The Other Europe’s 1968

Throughout the West, the spring of 1968 was marked by student protests against the Vietnam War and the counterculture's revolt against capitalist consumer societies. But Eastern Europe, too, witnessed a wave of anti-establishment demonstrations, with stakes that were far higher for the participants.

WARSAW – In Paris, West Berlin, London, and Rome, the spring of 1968 was marked by student protests against the Vietnam War. In Warsaw, too, students were protesting, but their cause was not the same as their Western counterparts. Young Poles took to the streets of Warsaw not to chant “Ho, Ho, Ho Chi Minh” in solidarity with the Viet Cong, but rather to defend their own country’s freedom and culture against a smothering Communist rule.

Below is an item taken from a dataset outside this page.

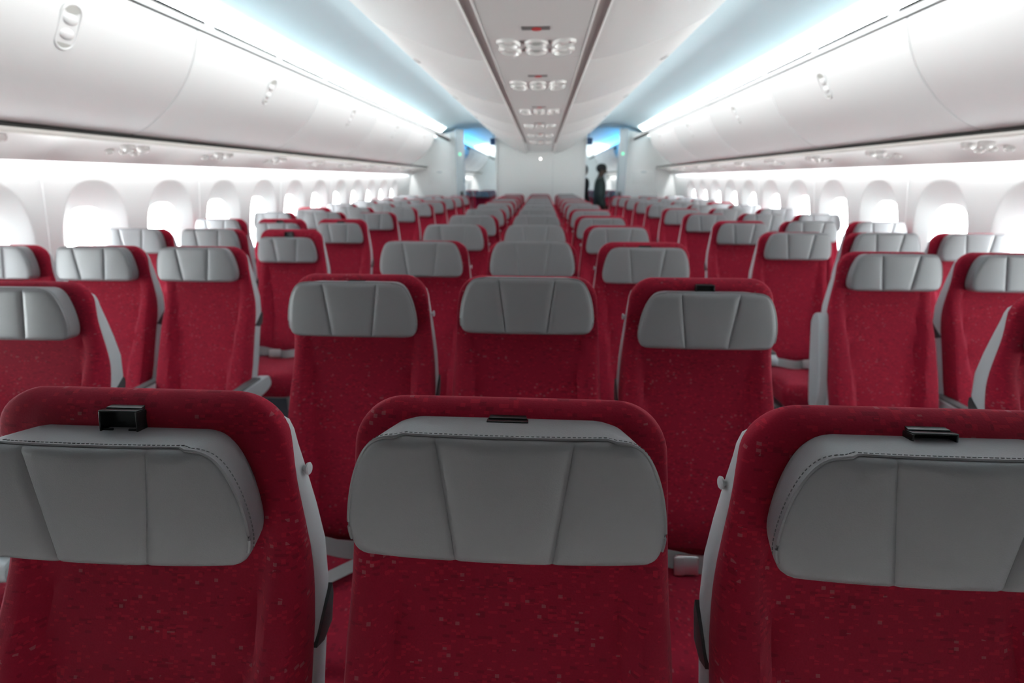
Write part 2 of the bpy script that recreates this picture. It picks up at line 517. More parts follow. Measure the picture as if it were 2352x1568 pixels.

Instead of chanting Ho’s name, young Poles put flowers under the monument of Adam Mickiewicz, a nineteenth-century poet whose drama Forefathers Eve , written in praise of the struggle for freedom, had recently been declared subversive and anti-Soviet, and its performance at the National Theater in Warsaw closed down.

These are only a few of the differences between West and East European students in that springtime of rebellion of forty years ago. Although the two youthful revolts were undertaken by the same generation and took similar forms of street demonstrations and sit-ins, there were far more differences than similarities as students rebelled on both sides of the Iron Curtain.